The first mass deportation of Polish nationals by Nazi Germany occurred less than a year before the outbreak of war. It was the eviction of Jews holding Polish citizenship, during the Kristalnacht attack of 9–10 November 1938 carried out by the SA paramilitary forces.  Approximately 30.000 Polish Jews were rounded up and sent via rail to prewar concentration camps throughout Germany, never to return. The round up included 2,000 ethnic Poles living and working there. 

Also, before the attack on Poland, the Nazis prepared a detailed list identifying more than 61.000 Polish targets (mostly civilian) by name, with the help of the German minority living in the Second Polish Republic. The list was printed secretly as the 192-page-book called Sonderfahndungsbuch Polen (Special Prosecution Book-Poland) , and composed only of names and birth dates. It included politicians, scholars, actors, intelligentsia, doctors, lawyers, nobility, priests, officers and numerous others – as the means at the disposal of the SS paramilitary death squads aided by Selbstschutz executioners. The first Einsatzgruppen of World War II were formed by the SS in the course of the invasion. They were deployed behind the front lines to execute groups of people considered, by virtue of their social status, to be capable of abetting resistance efforts against the Germans. The most widely used lie justifying indiscriminate killings by the mobile action squads was (always the same) made-up claim of purported attack on German forces.

In total, about 150.000 to 200.000 Poles lost their lives during the one-month September Campaign of 1939, characterized by the indiscriminate and often deliberate targeting of civilian population by the invading forces. Over 100.000 Poles died in the Luftwaffe terror bombing operations, like those at Wielun. Massive air raids were conducted on towns which had no military infrastructure. The town of Frampol, near Lublin, was heavily bombed on 13 September as a test subject for Luftwaffe bombing technique; chosen because of its grid street plan and an easily recognizable central town-hall. Frampol was hit by 700 tonnes of munitions, which destroyed up to 90% of buildings and killed half of its inhabitants. Columns of fleeing refugees were systematically attacked by the German fighter and dive-bomber aircraft.

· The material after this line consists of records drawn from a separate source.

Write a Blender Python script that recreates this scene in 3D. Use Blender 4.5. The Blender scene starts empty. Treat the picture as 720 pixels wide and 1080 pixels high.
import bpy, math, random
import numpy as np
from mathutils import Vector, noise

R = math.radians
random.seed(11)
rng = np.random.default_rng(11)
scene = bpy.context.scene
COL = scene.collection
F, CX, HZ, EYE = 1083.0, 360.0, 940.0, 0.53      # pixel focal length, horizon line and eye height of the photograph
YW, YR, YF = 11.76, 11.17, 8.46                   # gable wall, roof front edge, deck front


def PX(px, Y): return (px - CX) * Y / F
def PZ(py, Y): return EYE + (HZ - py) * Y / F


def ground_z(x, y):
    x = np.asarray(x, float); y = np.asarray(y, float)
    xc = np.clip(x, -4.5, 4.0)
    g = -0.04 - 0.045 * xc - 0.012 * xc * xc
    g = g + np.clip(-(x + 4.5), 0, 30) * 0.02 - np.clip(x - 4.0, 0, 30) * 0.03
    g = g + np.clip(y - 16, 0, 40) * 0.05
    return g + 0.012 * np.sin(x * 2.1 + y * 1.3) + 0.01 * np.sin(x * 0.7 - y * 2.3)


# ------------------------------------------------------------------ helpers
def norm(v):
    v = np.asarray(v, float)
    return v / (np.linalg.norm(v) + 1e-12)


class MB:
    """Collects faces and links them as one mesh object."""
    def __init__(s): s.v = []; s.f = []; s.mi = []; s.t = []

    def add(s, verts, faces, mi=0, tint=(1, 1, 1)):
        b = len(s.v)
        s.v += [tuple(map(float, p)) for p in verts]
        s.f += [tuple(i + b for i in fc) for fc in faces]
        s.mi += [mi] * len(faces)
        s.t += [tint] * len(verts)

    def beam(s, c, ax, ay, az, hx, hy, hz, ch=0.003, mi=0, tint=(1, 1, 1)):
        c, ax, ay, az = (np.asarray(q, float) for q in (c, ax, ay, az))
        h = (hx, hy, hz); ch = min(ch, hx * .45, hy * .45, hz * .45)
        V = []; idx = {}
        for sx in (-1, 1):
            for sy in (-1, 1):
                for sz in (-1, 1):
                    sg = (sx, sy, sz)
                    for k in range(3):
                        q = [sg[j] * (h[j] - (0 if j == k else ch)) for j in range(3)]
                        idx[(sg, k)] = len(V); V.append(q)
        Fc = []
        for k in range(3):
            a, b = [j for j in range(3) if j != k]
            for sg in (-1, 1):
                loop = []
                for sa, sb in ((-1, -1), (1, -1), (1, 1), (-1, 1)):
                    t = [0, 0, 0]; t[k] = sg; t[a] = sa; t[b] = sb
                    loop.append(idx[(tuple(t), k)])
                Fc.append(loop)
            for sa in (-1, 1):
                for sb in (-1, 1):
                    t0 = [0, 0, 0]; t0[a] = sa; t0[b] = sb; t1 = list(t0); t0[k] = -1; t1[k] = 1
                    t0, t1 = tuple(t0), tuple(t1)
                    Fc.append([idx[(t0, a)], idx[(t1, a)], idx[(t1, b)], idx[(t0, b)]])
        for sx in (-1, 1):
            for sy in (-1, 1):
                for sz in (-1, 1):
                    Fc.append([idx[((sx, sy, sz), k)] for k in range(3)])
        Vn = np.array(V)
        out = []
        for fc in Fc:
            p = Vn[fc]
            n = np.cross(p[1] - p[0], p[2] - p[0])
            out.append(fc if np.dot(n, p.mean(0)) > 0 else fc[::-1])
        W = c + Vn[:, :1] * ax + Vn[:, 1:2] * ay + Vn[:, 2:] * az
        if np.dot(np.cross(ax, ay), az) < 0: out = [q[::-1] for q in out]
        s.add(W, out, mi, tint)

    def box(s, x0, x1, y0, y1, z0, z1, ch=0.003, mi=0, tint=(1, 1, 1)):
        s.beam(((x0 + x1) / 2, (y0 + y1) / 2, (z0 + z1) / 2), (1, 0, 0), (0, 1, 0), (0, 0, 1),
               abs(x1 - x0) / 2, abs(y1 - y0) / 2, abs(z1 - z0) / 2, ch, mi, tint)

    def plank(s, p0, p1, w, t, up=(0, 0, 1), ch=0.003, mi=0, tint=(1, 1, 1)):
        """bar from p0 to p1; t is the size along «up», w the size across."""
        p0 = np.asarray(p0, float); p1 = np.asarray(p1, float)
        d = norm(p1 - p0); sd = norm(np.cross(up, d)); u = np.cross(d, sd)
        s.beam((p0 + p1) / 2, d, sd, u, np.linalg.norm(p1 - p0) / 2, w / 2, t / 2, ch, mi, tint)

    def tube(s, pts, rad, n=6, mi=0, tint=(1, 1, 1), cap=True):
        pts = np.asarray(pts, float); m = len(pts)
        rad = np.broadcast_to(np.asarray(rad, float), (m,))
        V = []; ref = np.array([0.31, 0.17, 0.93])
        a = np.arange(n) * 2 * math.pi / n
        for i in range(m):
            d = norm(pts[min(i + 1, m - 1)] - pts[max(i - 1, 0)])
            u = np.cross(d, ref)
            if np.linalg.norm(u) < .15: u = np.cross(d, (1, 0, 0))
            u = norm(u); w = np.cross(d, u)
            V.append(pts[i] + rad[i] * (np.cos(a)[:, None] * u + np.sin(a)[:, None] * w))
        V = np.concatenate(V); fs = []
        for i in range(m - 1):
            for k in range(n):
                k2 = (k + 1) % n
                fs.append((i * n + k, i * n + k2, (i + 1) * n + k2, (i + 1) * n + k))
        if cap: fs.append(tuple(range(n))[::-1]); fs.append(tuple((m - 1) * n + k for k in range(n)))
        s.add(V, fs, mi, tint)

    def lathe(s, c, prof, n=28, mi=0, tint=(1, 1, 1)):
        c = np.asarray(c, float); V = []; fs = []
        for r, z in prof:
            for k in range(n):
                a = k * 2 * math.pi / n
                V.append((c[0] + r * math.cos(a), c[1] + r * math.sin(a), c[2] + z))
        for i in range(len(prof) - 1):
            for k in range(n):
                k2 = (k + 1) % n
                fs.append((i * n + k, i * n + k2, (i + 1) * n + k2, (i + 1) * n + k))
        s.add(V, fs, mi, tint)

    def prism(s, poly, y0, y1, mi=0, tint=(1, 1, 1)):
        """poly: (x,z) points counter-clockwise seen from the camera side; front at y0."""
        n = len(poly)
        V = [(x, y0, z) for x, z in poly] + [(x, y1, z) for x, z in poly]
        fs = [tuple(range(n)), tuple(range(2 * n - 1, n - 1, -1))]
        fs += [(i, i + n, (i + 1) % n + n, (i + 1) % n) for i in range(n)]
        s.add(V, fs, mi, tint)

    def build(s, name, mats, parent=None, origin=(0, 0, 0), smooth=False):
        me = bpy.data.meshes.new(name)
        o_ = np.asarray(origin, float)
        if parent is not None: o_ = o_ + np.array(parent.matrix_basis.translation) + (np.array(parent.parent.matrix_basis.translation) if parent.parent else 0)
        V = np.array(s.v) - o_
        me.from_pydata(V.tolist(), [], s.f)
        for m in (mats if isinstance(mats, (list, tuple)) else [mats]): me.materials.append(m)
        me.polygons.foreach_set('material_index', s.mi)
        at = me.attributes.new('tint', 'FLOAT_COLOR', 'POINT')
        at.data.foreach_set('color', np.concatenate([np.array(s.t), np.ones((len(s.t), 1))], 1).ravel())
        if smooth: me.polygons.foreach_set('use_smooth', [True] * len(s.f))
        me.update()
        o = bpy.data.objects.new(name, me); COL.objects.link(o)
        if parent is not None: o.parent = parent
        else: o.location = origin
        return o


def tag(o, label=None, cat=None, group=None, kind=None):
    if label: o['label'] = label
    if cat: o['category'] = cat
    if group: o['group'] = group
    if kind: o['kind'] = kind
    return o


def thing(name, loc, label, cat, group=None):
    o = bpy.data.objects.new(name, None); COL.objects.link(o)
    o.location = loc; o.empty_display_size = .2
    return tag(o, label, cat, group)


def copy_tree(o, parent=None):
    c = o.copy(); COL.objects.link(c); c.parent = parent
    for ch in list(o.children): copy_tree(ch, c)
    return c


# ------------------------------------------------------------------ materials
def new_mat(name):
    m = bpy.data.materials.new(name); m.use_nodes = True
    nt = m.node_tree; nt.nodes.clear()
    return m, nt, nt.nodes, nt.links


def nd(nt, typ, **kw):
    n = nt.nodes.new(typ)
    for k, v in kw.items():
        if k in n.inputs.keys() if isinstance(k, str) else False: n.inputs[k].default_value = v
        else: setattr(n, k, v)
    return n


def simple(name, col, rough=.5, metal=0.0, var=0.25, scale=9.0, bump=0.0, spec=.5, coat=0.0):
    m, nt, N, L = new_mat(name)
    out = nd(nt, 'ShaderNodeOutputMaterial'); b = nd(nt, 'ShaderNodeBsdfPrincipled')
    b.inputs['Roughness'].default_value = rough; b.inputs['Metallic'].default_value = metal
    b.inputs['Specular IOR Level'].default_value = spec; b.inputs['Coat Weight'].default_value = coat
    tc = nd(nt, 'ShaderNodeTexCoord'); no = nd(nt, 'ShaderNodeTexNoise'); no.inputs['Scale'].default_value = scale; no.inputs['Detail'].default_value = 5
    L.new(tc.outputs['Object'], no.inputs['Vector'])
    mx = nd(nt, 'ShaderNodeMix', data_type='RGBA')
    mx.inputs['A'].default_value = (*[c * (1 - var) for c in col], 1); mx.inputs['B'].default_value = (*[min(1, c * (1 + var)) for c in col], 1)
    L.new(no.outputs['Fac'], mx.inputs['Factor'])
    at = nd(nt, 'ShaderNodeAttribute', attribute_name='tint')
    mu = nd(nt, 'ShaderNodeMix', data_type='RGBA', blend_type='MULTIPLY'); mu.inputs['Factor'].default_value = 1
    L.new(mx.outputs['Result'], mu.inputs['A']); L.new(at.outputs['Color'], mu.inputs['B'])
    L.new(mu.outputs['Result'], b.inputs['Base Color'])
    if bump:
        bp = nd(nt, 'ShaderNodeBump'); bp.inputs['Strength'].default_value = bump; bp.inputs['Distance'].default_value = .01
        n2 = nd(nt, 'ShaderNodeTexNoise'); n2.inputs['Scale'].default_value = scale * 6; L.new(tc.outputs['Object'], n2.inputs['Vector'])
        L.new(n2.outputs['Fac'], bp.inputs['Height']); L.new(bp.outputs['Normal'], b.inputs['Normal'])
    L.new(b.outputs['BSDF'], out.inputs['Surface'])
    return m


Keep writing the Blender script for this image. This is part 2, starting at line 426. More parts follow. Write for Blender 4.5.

Execution of ethnic Poles by German SS Einsatzkommand soldiers in  Leszno, October 1939

Amongst the Polish cities and towns bombed at the beginning of war were: Brodnica, Bydgoszcz, Chełm, Ciechanów, Częstochowa, Grodno, Grudziądz, Gdynia, Janów, Jasło, Katowice,Kielce, Kowel, Kraków, Kutno, Lublin, Lwów, Olkusz Piotrkow, Płock, Płońsk, Poznań, Puck, Radom, Radomsko, Sulejów, Warsaw, Wieluń, Wilno, and Zamość. Over 156 towns and villages were attacked by the Luftwaffe. Warsaw suffered particularly severely with a combination of aerial bombardment and artillery fire reducing large parts of the historic centre to rubble, with more than 60.000 casualties. The Soviet Union assisted the Germans by allowing them to use a radio beacon from Minsk to guide their planes.